[Issue 3075] void delegate(const(void)[]) should be implicitly convertable to void delegate(void[])

d-bugmail at puremagic.com d-bugmail at puremagic.com
Wed Jul 8 10:36:33 PDT 2009


http://d.puremagic.com/issues/show_bug.cgi?id=3075


Steven Schveighoffer <schveiguy at yahoo.com> changed:

           What    |Removed                     |Added
----------------------------------------------------------------------------
             Status|RESOLVED                    |REOPENED
                 CC|                            |schveiguy at yahoo.com
             Blocks|2267                        |
         Resolution|INVALID                     |
           Severity|normal                      |enhancement




--- Comment #9 from Steven Schveighoffer <schveiguy at yahoo.com>  2009-07-08 10:36:32 PDT ---
I'll chime in a bit on this.

What the original poster is looking for is not all-encompasing contravariance,
it's a specific case.  He is saying that a delegate that takes a const type is
a subtype of the delegate that takes a mutable (or immutable) version of that
type, similar to how mutable and immutable are "subtypes" of const.

Similarly, it should be possible to implicitly convert a delegate that takes an
object to a delegate that takes, for instance, a Stream, since Stream is
implicitly convertable to object, and can viably be passed to that function.

(In reply to comment #4)
> The actual rule for matching a delegate against a type is that the delegate is
> covariant with the type. The return type is checked for covariance, and things
> like a pure function is considered covariant with an impure one. This works
> exactly the same as overriding a virtual function with a covariant one.

You're missing the issue here, a delegate today is not variant at all, you
can't implicitly cast a delegate to another type in any case that I know of.

> What you're asking for with the const parameters is contravariance.
> Contravariant parameters are a good idea until overloading is considered.

how do you overload delegates?  As far as I know, a delegate is a pointer to a
single overload, not an overload group (though the latter would sometimes be
nice).

> If
> you have two functions, one with a const parameter and the other mutable, which
> one overrides the base virtual function? You could say overriding is based on a
> 'best match', but things are complex enough without throwing that into the mix.

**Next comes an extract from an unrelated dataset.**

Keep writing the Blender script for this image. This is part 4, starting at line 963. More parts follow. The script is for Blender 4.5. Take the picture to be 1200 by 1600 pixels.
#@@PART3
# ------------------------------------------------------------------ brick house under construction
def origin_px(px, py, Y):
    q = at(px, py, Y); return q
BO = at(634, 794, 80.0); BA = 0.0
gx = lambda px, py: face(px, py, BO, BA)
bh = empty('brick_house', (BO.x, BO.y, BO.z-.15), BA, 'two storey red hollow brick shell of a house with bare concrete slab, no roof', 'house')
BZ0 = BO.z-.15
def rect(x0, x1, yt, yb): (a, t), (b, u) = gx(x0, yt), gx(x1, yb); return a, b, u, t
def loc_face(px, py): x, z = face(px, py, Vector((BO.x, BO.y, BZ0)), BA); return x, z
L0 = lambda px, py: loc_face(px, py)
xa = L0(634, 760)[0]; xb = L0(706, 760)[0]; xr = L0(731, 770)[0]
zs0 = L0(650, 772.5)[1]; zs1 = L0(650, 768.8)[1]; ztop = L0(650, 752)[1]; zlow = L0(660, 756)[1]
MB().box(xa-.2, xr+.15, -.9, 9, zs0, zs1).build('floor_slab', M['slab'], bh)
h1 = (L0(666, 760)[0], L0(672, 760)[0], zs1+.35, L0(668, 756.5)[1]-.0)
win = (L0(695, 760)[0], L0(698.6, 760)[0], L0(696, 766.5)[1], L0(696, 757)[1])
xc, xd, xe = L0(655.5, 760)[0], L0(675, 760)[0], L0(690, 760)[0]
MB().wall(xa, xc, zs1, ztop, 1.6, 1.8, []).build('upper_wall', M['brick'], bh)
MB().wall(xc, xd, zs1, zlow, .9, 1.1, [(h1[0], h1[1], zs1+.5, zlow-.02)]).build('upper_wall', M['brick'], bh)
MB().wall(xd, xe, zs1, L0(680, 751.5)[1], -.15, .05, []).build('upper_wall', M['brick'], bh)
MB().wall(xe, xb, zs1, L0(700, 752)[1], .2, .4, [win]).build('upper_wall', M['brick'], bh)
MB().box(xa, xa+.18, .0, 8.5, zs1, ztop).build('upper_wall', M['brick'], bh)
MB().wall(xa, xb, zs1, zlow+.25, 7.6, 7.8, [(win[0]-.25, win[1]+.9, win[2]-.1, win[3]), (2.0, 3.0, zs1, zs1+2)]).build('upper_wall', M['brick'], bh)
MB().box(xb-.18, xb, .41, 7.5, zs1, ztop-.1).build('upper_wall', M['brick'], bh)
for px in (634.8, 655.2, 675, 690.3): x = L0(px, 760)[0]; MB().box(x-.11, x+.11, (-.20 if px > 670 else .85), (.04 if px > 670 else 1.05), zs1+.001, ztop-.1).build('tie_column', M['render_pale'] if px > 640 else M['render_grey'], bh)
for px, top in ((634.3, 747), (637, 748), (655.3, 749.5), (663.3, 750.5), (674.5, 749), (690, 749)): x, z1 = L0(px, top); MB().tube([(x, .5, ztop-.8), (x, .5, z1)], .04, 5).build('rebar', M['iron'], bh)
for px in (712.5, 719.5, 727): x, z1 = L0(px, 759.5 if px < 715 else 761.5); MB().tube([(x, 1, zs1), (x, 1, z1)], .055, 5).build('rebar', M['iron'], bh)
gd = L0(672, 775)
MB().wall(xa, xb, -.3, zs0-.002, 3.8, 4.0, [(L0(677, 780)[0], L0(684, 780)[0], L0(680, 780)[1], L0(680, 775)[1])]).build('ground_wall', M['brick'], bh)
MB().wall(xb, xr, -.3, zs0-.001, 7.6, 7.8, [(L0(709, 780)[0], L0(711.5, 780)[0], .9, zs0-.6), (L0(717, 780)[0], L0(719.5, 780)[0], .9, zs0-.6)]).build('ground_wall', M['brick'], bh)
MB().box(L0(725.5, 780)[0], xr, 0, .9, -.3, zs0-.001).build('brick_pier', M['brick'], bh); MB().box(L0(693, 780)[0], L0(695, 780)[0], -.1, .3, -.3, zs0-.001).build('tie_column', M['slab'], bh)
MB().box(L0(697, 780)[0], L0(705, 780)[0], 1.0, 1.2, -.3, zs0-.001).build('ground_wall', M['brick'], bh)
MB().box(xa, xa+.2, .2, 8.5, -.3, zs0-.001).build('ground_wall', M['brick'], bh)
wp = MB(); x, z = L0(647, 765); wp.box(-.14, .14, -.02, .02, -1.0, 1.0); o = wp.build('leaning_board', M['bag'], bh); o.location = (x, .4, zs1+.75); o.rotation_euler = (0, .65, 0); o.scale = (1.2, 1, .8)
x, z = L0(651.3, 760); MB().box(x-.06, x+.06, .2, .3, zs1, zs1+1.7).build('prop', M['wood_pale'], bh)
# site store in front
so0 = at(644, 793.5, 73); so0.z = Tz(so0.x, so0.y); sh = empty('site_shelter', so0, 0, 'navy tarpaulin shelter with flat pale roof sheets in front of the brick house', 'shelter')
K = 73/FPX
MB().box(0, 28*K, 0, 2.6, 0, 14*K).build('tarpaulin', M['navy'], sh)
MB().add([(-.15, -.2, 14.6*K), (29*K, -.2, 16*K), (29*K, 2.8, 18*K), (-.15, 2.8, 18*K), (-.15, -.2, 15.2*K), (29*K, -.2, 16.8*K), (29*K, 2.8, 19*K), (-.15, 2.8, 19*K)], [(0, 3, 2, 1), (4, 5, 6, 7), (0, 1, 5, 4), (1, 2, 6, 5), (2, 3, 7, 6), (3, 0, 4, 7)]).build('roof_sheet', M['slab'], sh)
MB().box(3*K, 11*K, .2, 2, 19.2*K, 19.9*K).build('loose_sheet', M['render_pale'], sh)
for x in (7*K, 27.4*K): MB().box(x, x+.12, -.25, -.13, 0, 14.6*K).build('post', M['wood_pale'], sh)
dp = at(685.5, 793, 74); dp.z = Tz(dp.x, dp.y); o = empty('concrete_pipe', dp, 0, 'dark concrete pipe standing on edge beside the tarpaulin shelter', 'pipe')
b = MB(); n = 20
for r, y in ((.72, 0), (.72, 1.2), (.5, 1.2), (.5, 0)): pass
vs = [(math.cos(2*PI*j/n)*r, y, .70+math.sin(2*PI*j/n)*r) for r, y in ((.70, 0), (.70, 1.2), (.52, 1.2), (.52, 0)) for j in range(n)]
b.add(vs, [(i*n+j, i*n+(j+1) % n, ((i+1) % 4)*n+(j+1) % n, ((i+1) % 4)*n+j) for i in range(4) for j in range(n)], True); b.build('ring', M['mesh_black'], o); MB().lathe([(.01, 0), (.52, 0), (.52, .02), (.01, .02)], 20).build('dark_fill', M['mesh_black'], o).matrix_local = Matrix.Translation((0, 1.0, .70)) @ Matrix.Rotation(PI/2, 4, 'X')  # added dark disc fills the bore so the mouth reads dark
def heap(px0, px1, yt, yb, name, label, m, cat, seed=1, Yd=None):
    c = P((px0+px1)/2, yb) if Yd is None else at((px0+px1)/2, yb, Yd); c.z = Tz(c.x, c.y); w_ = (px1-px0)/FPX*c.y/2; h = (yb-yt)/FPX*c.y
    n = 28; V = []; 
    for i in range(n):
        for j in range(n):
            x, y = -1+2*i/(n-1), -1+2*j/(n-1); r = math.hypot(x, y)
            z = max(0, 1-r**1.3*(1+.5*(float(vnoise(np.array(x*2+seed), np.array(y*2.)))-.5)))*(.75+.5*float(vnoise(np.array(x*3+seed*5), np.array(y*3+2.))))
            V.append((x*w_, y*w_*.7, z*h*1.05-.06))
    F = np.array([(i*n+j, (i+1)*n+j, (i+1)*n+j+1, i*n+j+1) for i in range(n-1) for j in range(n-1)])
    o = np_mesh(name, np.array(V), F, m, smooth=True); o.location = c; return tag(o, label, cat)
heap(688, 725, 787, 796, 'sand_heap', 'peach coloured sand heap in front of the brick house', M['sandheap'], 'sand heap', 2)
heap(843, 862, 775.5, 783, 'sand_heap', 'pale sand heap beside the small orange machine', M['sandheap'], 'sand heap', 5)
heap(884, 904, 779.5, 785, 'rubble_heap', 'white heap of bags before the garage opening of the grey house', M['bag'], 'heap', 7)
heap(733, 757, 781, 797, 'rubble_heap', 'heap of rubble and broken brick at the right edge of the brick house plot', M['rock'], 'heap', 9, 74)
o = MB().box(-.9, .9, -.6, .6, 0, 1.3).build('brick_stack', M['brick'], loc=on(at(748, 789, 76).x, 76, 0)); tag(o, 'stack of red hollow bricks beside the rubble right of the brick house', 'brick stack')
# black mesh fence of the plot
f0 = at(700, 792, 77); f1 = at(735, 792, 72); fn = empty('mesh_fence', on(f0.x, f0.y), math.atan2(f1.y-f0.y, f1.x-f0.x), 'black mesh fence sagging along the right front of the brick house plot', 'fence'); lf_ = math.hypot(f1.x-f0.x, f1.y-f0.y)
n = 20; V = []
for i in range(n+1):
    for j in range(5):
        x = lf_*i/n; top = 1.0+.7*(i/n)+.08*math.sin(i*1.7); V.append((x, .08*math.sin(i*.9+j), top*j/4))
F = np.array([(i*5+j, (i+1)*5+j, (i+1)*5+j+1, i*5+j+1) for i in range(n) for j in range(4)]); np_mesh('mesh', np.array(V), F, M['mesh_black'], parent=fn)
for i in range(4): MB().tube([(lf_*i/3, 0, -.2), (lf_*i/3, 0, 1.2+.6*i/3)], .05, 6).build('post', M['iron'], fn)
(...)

Yes, contravariance in other cases makes things difficult unless you specify
the direction of the variance.  For example in C#4, you can do contravariance
and covariance with generics (check out bearophile's example:
http://codepad.org/kQgbwAqJ)

But in delegates, we are talking about casting a concretely defined type. 
Implicit casting to what should be valid should be allowed.

In fact, I don't even think this works today:

class C{
void foo(string s);
void foo(const(char)[] s);
}

C c = new c;
void delegate(const(char)[]) foo2 = &c.foo; // error, didn't select the right
overload

// or it's the other way around, can't remember

Similarly, implicit covariant delegates should also be allowed.  That is,

class C {
C foo();
}

C c = new C;
object delegate() foo2 = &c.foo;

(In reply to comment #1)
> Is it tango2 blocker? There is a tracker for tango2 blockers - bug 2267.

Not that I'm aware of, I removed it as a blocker.